What is the difference between a trapezoid and a parallelogram?
A parallelogram has two pairs of parallel sides, while a trapezoid has exactly one pair. This means a rectangle, rhombus, and square are all parallelograms but not trapezoids. In North American convention a trapezoid has exactly one pair of parallel sides; in some other conventions any quadrilateral with at least one pair of parallel sides is called a trapezoid (making parallelograms a special case).
How do I find the height of a trapezoid if I only know the area?
Use the Find Height mode. Enter the area and both base lengths.

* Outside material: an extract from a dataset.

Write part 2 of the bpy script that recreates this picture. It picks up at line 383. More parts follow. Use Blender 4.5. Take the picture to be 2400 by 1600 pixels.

The calculator applies h = 2A / (a + b) to recover the perpendicular height. Note that you need both bases as well as the area — you cannot determine height from area alone without additional information.
Can I find a leg length using this calculator?
The Find Perimeter mode requires you to enter all four sides including the legs, so it works in the other direction — you provide legs to find perimeter, not the other way around. To find leg length from height and base offset, you would use the Pythagorean theorem: c = √(h² + offset²), where offset is the horizontal distance by which one base extends beyond the other. This calculator focuses on the four standard modes.
What is an isosceles trapezoid?
An isosceles trapezoid is a special case where the two legs (non-parallel sides) are equal in length. This also means the two base angles on each base are equal. Isosceles trapezoids are symmetric about the perpendicular bisector of both bases, and they are common in architecture and graphic design. All four modes of this calculator work for isosceles trapezoids.
Why does the area formula use a half?
The factor of one-half comes from averaging the two bases. Because the trapezoid has one short parallel side and one long parallel side, the average width at any horizontal slice is not simply one of the bases but their arithmetic mean (a + b) / 2. Multiplying this average width by the height gives the area. The formula is also easy to derive by cutting the trapezoid into a rectangle and two triangles.